### Short exercise
Retype each line of the listing below, from the first through the one holding "rng = random.Random(7)", with no other lines.

### Source excerpt
▶

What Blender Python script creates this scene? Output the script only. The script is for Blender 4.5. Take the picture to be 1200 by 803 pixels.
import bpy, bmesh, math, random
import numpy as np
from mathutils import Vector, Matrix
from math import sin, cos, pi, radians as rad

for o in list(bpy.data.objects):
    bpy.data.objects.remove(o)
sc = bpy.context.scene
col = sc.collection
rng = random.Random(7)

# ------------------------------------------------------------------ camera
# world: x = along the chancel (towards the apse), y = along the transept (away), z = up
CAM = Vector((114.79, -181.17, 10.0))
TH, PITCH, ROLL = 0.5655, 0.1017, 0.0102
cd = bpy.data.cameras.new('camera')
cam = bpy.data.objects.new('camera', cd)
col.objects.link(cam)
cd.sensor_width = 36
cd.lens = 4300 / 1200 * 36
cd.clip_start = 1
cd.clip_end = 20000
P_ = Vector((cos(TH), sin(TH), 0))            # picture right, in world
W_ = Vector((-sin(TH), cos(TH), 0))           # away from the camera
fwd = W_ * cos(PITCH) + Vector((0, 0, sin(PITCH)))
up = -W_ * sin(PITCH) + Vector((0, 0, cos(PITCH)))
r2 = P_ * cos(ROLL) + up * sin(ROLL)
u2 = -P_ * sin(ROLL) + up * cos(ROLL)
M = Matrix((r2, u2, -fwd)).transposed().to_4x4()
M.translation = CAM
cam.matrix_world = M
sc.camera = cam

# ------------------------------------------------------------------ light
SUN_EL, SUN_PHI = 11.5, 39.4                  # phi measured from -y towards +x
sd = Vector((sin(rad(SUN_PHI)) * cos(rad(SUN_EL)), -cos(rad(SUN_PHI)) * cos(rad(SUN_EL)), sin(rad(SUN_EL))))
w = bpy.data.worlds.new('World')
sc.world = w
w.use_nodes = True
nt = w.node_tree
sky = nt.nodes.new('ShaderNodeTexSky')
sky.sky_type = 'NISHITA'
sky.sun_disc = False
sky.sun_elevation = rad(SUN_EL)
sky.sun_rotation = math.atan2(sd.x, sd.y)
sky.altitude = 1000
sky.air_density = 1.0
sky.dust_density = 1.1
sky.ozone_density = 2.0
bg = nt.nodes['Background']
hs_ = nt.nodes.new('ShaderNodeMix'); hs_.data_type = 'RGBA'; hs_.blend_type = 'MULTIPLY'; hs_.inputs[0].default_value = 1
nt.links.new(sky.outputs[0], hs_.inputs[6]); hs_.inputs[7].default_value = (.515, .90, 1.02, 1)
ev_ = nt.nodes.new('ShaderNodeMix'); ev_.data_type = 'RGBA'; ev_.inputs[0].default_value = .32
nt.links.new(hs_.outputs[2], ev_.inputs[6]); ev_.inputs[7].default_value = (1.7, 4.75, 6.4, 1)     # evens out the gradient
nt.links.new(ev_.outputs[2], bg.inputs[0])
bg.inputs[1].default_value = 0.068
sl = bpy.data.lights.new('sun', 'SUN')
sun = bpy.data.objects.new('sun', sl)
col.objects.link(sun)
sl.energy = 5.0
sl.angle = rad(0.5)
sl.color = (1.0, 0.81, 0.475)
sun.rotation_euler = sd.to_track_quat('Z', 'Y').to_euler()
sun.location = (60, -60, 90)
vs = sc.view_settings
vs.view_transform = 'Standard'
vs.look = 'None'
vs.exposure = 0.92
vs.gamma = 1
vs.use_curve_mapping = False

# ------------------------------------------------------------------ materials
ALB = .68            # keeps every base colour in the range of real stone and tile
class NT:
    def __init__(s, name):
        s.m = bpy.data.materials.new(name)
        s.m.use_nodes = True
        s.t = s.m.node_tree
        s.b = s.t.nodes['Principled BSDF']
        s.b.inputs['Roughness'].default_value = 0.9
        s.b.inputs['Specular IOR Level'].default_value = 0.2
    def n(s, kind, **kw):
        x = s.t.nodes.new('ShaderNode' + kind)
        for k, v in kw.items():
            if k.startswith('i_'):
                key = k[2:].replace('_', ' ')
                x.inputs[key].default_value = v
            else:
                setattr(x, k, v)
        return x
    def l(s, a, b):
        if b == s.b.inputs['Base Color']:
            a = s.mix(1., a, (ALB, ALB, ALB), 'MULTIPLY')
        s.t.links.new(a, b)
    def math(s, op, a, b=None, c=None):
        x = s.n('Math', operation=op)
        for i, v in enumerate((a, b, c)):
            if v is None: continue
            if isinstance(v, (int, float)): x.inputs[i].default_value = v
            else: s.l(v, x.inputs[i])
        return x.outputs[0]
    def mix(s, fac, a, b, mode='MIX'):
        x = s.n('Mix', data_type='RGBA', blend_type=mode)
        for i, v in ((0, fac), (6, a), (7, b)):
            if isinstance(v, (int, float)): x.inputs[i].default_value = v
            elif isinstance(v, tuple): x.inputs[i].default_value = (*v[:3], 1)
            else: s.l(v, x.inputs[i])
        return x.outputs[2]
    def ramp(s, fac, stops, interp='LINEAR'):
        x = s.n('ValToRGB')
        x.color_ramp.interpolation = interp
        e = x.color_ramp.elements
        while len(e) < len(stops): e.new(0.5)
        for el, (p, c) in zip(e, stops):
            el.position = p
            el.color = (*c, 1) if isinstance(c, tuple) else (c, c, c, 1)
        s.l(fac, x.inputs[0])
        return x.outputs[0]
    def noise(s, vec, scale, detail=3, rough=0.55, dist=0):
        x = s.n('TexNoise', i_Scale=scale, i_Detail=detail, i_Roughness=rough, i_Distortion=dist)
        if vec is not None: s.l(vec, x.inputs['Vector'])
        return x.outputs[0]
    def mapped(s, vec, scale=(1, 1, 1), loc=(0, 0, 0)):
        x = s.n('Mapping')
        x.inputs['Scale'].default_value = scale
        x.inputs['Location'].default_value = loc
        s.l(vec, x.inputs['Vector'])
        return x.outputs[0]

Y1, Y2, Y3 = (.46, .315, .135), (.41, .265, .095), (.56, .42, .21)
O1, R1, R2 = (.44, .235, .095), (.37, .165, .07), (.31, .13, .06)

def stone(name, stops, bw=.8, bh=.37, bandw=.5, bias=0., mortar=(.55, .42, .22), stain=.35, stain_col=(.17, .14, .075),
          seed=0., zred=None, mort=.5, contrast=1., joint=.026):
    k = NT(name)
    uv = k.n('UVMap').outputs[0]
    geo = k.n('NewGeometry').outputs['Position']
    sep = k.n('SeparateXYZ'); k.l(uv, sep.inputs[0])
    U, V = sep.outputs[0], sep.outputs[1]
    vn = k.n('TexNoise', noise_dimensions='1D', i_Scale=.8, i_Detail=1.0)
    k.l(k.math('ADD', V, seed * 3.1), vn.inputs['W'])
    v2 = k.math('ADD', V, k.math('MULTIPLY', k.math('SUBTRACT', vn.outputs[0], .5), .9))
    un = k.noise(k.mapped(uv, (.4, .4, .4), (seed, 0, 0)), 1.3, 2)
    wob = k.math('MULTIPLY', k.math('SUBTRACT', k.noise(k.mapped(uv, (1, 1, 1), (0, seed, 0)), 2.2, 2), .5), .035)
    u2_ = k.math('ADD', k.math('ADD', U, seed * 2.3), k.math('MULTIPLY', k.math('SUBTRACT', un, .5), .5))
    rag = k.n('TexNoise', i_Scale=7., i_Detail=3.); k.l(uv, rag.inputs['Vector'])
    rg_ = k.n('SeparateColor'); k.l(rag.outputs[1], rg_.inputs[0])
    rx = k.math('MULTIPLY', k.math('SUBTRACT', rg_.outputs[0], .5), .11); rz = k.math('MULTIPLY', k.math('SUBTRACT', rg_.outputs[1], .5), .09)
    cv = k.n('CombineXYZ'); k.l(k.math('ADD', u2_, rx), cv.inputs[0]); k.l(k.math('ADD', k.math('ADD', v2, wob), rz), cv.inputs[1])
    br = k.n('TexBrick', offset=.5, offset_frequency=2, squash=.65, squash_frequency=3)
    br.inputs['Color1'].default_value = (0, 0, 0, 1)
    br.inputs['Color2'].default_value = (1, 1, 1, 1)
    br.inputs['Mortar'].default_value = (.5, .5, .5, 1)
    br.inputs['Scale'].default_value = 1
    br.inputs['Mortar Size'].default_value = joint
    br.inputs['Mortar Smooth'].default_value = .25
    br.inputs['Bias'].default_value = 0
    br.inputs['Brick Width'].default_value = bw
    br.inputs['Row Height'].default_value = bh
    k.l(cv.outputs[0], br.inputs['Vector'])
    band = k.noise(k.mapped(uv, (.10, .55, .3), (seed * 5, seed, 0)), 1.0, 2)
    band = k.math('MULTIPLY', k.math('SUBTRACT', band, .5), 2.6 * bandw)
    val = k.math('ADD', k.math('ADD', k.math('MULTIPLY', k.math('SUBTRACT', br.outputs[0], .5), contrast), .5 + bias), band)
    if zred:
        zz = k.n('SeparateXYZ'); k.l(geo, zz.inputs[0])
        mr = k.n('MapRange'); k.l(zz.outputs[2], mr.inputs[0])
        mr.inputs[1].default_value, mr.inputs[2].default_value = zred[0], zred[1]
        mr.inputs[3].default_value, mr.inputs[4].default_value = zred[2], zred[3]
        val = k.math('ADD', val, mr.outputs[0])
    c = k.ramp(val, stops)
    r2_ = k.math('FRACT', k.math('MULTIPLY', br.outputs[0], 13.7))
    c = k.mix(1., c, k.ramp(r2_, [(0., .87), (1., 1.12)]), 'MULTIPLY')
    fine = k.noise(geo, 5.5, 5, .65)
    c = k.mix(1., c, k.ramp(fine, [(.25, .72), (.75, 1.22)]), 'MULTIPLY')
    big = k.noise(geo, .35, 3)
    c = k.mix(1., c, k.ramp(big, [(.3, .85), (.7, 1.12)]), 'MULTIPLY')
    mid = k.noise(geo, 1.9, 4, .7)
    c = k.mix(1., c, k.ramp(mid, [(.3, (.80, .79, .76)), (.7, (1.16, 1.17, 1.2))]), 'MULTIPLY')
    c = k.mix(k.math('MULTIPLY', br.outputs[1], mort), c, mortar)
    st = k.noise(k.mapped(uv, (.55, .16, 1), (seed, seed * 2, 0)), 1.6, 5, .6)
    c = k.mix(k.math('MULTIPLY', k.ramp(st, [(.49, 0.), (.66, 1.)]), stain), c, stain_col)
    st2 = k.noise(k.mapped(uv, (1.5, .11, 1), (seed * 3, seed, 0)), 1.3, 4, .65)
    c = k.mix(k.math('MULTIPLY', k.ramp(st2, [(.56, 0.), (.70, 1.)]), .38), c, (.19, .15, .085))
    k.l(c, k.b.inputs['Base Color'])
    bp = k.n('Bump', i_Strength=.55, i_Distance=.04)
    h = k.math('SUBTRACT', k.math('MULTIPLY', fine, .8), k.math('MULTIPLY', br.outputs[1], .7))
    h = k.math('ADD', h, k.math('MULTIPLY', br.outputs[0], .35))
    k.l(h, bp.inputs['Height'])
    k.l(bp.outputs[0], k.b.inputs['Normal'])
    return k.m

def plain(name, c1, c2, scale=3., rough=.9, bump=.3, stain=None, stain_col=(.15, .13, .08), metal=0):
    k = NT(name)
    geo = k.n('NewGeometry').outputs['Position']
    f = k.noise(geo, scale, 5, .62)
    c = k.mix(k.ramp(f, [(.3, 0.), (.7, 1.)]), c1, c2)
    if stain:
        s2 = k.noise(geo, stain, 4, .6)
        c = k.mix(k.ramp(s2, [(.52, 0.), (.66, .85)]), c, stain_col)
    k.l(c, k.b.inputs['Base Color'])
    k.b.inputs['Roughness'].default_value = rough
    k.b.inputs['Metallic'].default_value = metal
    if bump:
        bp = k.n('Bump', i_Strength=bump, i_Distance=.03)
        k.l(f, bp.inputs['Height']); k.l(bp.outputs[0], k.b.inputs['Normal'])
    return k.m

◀

### Exercise response
What Blender Python script creates this scene? Output the script only. The script is for Blender 4.5. Take the picture to be 1200 by 803 pixels.
import bpy, bmesh, math, random
import numpy as np
from mathutils import Vector, Matrix
from math import sin, cos, pi, radians as rad

for o in list(bpy.data.objects):
    bpy.data.objects.remove(o)
sc = bpy.context.scene
col = sc.collection
rng = random.Random(7)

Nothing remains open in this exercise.